In 1981, students majoring in education scored lower on both verbal and quantitative SATs than students majoring in art, music, theatre, all the sciences, mathematics, business, and health occupations.  In 1994, a review of the SAT scores of Education majors was done as part of a graduate school research project at Tarleton State University, which has an Education department.  A search of the Registrar’s computer records was conducted.  Student names were not part of the search criteria, only SAT scores by major in each department.  The earlier data was confirmed.  Education majors ranked in the lowest group, by mental and verbal ability, of all students in the university.

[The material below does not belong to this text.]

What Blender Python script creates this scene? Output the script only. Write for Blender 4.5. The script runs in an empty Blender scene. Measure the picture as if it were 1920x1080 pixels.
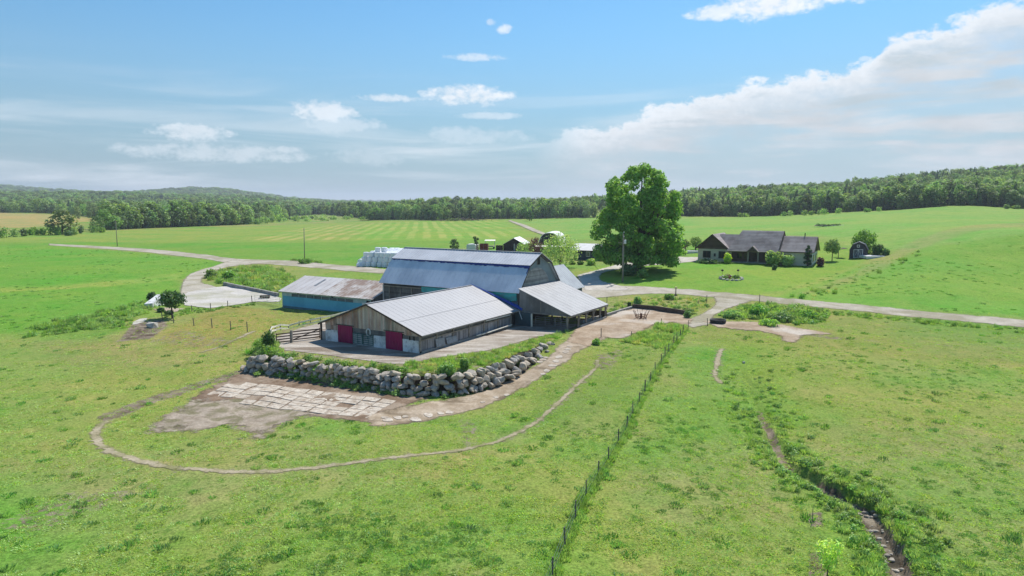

At the graduate level, it is much the same story, with students in numerous other fields outscoring education students on the Graduate Record Examination – by from 91 points composite to 259 points, depending on the field.  The pool of graduate students in education supplies not only teachers, counselors, and administrators, but also professors of education and those who speak for the Education establishment, advising such people as elected officials. 

Perhaps this is why, at some point in the past, the Texas legislature inserted a provision in the Local Government Code making teacher's college transcripts private.  As public employees, teachers' salaries are a matter of public record.  But, parents have no way of determining what kind of student a teacher was in college.  Did they score so low on the SAT or ACT that they were required to take remedial classes before being allowed to do college work?  At least 1/2 of all students leaving Texas high schools today must do so.  Were they ever put on academic probation.  Did they start off declaring an academic major, only to switch to Education because they found the other discipline too hard? 

Although local Boards of Education are still elected, this is a nostalgic throwback to the early 20th century.  How and what is taught in the public schools has been taken out of the hands of local officials and is vested in educational bureaucrats who have a vested interest in the status quo.